O salva-vidas de Eça renasceu nos fogos?

Há um curioso paralelismo entre uma história antiga e um drama bem actual. No centro, está um salva-vidas.

A história é antiga. Eça de Queiroz contou-a, como só ele sabia fazer, numa das Farpas que escrevia com Ramalho Ortigão. Datou-a de Julho de 1872 e começava assim: “Na Foz, há pouco, voltou-se uma lancha. Morreram 14 homens. Os socorros foram dados por uma lancha de pilotos, que se apressou corajosamente, e por outro barco, que veio, num risco agudo, da praia do Cabedelo. Conseguiram salvar 10 homens. 14 morreram.”

Esta era a notícia. Trágica nas mortes, como muitas outras. Mas esperançosa nos rápidos socorros voluntariosos que evitaram desgraça maior. Mas havia um pequeno pormenor a ter em conta e Eça não se esqueceu dele: “A 10 passos do mar, repousava o salva-vidas. O salva-vidas não desceu ao mar. (…) Entendeu que não era com ele. Eram apenas 14 homens que iam morrer afogados. Quem tinha obrigação de vir era a bomba dos incêndios. O salva-vidas não. O salva-vidas só se moveria para algum caso especial, em que ele pudesse dar os seus serviços especiais – como, por exemplo, se tivesse desabado um muro. Então correria. Assim, como era um naufrágio, o salva-vidas conservou-se imóvel, aboborando.” Soa-vos familiar, esta história?

O episódio passou-se há 145 anos, em plena monarquia constitucional, mas há coisas em que Portugal pouco muda, por muito que mudem os seus regimes e hábitos sociais. Voltemos ao dito salva-vidas. Tinha, escreve Eça, um fiscal remunerado e uma comissão dedicada. Esta, volta e meia, reunia-se, deliberava e era mandada louvar pelo governador civil. Um dia, perguntaram ao fiscal por que motivo não tinha o salva-vidas saído ao mar. A resposta foi claríssima: “Não saiu o salva-vidas, porque não há tripulação.” Abençoada clarividência. Eça não a deixou escapar: “Então a inteligência da comissão deu um grito e compreendeu – que para fazer navegar um barco é necessária uma tripulação.” Foi nessa altura que “o governador civil, surpreendido justamente por tanta agudeza e engenho, os mandou louvar em portaria. E começou-se a procurar uma tripulação.”

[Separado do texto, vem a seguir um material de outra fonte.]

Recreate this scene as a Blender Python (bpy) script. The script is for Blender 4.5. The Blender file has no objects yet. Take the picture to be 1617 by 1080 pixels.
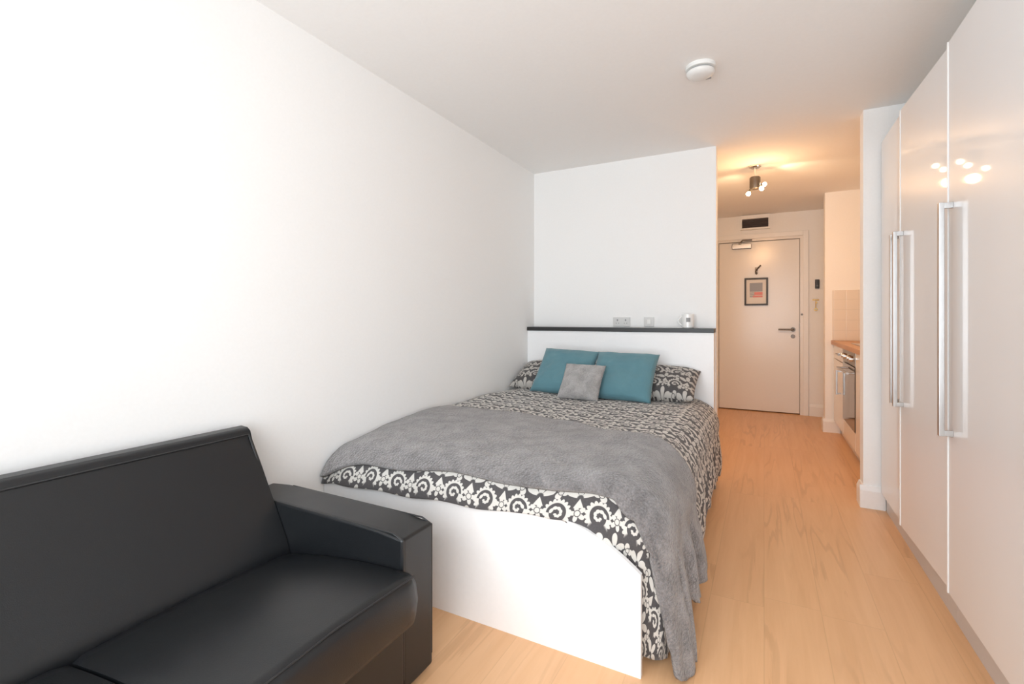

Sum sucesso. Cada marinheiro ou remador contactado, olhava o salva-vidas e recusava. “Foram chamados os afoitos, os destemidos, os heróicos. Torciam o barrete entre os dedos, e diziam secamente: – Menos eu!” A comissão, continua Eça, “tinha os cabelos brancos. A cada recusa afastava-se melancolicamente, e ia deliberar. Os naufrágios seguiam o seu curso trágico. O salva-vidas dormia.” Até que, finalmente, a comissão o visitou. E levou mãos ao nariz. Estava podre!

“Se descesse às águas desfazia-se – foi a opinião dos peritos. E a comissão, com o olfacto resguardado, saiu e continuou a deliberar. Sempre que uma lancha se volta a comissão reúne-se e, grave, delibera. E o senhor fiscal, concentrado e pontual, recebe o seu ordenado. A areia do Cabedelo reluz ao sol, as senhoras passeiam na Cantareira, as gaivotas voam, e os que naufragam morrem. E de vez em quando o senhor governador civil, despertando do seu cismar, manda louvar a comissão.” Continua a soar-vos familiar esta história, para lá do tempo e das diferenças?

Portugal anda, por estes dias e por via de uma dolorosa tragédia, não no mar mas em terra, não pelas vagas mas pelas chamas, a contas com umas letras. Duas vogais e quatro consoantes, para sermos precisos. Alinhadas numa sigla, dão o seu ar de importância. Justificada, porque foram caras. E o que é caro, pensarão muitos, deve ser bom. Os relatórios, porém, apontam-lhe falhas. Mas as letras defendem-se e dizem que correu tudo bem. Morreram 64? A culpa não é delas. É verdade, não é. Também não foi culpa do salva-vidas, em 1872, haver mortes no mar. Foi, isso sim, dos imbecis que acharam que bastava haver um salva-vidas a exibir-se na areia para que o mar, receoso, deixasse de engolir pescadores. Pois tantos anos passados, ainda há quem pense que basta exibir umas letras ameaçadoras à natureza, para que esta acalme o seu visceral furor. Estão enganados. Talvez, como sucedeu com o barco, as letras estejam podres e ninguém queira saber. Talvez tenha havido um péssimo negócio. Talvez tenha chegado a hora de pôr as letras na ordem.

E se tanta coisa se desfaz, desfaça-se ao menos uma que já está desfeita.